### Data supplied

============

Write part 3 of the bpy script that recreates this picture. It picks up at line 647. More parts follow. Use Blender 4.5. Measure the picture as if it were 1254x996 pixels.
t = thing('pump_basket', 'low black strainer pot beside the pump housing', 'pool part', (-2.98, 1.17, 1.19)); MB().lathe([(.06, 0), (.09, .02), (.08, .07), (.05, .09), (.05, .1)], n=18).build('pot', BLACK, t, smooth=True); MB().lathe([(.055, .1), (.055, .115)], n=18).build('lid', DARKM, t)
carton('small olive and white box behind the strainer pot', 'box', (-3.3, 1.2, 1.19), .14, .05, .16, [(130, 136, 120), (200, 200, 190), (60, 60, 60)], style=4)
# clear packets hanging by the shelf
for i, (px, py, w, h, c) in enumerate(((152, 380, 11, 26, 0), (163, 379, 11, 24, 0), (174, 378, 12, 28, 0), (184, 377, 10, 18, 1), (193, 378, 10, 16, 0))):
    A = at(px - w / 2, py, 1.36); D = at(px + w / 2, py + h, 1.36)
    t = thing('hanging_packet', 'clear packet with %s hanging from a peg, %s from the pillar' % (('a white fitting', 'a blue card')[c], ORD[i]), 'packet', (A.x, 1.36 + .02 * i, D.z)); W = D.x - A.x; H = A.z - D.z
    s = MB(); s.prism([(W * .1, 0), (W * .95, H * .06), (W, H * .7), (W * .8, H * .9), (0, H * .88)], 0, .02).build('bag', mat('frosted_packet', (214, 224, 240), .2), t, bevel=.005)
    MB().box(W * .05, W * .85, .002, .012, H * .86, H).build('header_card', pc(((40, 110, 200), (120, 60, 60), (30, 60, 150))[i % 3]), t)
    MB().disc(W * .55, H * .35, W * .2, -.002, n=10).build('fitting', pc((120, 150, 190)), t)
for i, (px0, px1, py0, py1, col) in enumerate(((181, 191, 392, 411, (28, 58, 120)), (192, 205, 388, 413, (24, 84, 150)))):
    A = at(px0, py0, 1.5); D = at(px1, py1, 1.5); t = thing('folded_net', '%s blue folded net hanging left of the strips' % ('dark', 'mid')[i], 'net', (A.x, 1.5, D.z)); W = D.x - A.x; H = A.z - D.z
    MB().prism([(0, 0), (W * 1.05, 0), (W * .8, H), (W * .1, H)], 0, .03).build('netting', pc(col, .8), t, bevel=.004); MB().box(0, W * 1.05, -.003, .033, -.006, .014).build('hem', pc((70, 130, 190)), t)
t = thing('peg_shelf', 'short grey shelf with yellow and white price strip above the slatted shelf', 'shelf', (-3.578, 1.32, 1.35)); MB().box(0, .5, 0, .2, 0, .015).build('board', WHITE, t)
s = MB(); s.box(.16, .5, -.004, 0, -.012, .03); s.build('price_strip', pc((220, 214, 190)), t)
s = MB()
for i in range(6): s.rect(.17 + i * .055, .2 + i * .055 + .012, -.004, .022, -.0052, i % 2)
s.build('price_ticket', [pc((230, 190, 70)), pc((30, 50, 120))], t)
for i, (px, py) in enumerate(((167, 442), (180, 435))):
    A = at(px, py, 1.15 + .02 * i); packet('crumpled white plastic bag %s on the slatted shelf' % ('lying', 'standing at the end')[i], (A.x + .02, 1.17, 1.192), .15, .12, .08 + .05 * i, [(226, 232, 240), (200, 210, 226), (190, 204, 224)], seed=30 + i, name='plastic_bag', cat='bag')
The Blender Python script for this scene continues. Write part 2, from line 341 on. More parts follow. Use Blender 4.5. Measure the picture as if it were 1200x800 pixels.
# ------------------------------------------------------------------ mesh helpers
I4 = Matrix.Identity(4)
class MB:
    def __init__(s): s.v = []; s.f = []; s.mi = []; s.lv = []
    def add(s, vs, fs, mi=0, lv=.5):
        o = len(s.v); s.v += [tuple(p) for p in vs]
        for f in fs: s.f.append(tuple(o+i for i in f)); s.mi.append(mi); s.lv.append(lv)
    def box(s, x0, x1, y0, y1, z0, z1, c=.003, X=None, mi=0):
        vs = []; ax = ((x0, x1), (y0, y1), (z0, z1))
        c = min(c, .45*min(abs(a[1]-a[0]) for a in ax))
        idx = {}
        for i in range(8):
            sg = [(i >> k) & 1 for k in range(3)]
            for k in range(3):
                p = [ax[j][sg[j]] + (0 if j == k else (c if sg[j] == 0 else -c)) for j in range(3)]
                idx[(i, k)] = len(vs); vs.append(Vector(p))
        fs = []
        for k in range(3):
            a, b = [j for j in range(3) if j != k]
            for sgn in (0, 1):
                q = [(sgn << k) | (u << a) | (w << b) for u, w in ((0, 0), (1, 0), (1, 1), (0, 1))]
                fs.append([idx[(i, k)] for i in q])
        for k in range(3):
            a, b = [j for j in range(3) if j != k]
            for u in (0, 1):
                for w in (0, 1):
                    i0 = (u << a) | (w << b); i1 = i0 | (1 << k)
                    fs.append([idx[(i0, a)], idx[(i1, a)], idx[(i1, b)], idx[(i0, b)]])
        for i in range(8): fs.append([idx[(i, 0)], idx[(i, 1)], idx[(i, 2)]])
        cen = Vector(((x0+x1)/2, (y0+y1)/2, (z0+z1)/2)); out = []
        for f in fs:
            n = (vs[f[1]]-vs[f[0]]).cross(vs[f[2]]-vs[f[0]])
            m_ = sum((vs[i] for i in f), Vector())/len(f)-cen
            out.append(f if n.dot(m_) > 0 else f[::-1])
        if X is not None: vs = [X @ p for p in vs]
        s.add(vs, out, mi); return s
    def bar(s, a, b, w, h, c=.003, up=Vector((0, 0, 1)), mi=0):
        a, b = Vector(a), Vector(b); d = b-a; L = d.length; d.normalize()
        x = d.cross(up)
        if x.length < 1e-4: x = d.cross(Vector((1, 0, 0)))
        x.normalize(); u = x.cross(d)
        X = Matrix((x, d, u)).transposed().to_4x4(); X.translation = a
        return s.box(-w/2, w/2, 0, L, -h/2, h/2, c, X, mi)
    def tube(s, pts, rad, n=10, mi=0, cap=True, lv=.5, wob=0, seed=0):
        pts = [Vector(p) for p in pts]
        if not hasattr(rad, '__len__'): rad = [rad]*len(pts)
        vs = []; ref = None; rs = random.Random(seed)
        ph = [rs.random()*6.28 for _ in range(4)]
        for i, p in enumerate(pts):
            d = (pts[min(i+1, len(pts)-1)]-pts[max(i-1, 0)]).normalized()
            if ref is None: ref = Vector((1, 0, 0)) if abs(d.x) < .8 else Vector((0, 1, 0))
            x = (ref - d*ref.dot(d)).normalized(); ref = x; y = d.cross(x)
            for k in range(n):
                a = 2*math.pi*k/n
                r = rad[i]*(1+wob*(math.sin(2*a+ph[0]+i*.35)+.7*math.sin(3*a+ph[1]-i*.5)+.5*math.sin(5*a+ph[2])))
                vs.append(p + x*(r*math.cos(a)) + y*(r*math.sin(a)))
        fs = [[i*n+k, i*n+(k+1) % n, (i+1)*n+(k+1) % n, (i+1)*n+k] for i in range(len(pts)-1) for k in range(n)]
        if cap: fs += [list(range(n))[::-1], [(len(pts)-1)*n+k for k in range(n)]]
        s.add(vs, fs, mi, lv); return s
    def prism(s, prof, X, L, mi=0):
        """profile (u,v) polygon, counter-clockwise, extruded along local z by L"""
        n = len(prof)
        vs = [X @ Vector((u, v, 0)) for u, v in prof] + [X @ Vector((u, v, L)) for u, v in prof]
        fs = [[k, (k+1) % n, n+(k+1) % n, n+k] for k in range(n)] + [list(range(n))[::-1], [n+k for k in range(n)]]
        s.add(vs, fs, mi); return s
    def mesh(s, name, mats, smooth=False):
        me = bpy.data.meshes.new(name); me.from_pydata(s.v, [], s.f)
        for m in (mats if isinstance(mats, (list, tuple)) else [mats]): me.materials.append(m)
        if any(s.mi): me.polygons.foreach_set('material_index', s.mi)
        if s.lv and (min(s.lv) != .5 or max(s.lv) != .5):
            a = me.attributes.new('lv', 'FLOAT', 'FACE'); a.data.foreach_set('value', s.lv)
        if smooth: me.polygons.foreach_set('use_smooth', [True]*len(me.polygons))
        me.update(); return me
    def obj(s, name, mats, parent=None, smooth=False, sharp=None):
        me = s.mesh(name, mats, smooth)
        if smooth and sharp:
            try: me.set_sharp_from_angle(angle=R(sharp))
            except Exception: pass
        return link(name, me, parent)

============

### Instruction
Examine the data above and state how many of its lines contain the word "Write", with no further remarks.

### Response for this exercise
2